After the trial, I will do a follow up discussing why I think the jury has grappled so much with a case that had a recorded confession. Hint, it’s not the prosecution’s fault. Could Rivera walk? I doubt it… that would be a bigger upset than Casey Anthony’s acquittal. But even a conviction to a lesser charge would be a huge defense victory. A hung jury also remains a possibility.

I will try to update as things come up this week. The Miami Herald has had reporters live-tweeting the case. Mad About Trial has video archives of the court proceedings here.

No Verdict Today in Sean Taylor Case

The jury will be back tomorrow to decide Eric Rivera’s fate:

No verdict today in trial of accused Sean Taylor shooter Eric Rivera. Jurors will be back Friday.

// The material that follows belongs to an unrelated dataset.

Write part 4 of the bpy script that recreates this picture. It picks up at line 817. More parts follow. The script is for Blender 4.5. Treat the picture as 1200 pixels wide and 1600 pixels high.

Eric Rivera Jury Still Deliberating Sean Taylor Murder Charges

Eric Rivera on Monday

Eric Rivera on Monday

The jury only spent about an hour deliberating before breaking for the night last night, and have been back at it this morning. They have just asked a question, and its an interesting one about the Principal Theory. According to @patriciamazzei of the Miami Herald, who is live tweeting the Rivera trial today, they asked if both elements of principal theory must be proven. Perhaps they are having trouble finding one of the elements. Most questions don’t sound good for the defense, but this one certainly does. That’s far from meaning he’s about to walk, but it is a positive sign that the jury is struggling with something. Perhaps they aren’t convinced he’s the shooter, and are trying to determine if the principal theory applies.

Principal theory applies to anyone who knowingly aids, abets, or in any way encourages a crime to occur. Both elements must be proved beyond a reasonable doubt for it to apply. The elements are printed below in the standard jury instruction. I won’t be around this afternoon, so I’m afraid my updates will be slow coming. The jury has ordered lunch, so they have a while left to deliberate.


§ 777.011, Fla.Stat.

            If the defendant helped another person or persons [commit] [attempt to commit] a crime, the defendant is a principal and must be treated as if [he] [she] had done all the things the other person or persons did if:


1.         the defendant had a conscious intent that the criminal act be done and


2.         the defendant did some act or said some word which was intended to and which did incite, cause, encourage, assist, or advise the other person or persons to actually [commit] [attempt to commit] the crime.


To be a principal, the defendant does not have to be present when the crime is [committed] [or] [attempted]. See State v. Dene, 533 So.2d 265 (Fla. 1988).